The interval between dates e – f contains 77 tropical years with –8 days departure.

The interval between dates g – b contains 77 tropical years with +2 days departure.

The interval between dates c – b contains 240.5 tropical years.

The interval between dates c – g contains 163.5 tropical years with -2 days    departure.

 

   The intervals between some time sections also contain some planets synodic circulations, what theoretically correspondences with their conjunctions.

  

Time interval of 87,360 days between dates a-b = Mars, Jupiter and Saturn  conjunction.

Time interval of 72,202 days between dates c-f = Jupiter and Saturn conjunction.

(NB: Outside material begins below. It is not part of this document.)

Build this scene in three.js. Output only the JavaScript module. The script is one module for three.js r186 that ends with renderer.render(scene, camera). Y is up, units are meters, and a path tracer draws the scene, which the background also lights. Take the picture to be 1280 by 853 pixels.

Time interval of 12,483 days between dates f-g = Mars and Saturn conjunction.

 

   The Mayan dates E, F, I, J, L and M are repeated on page F 31-32 /D 60-61/. Than follows the table of 91 and 364 multiplies, which are added to the dates.

  

A/ /?/ 15. 9. 4. 4                    The value of the date is undeterminable.

 

B/ 9 Kan 12 Kayab               The cyclical date repeating every 18,980 days. The final value of this date in Mayan chronological system is undeterminable.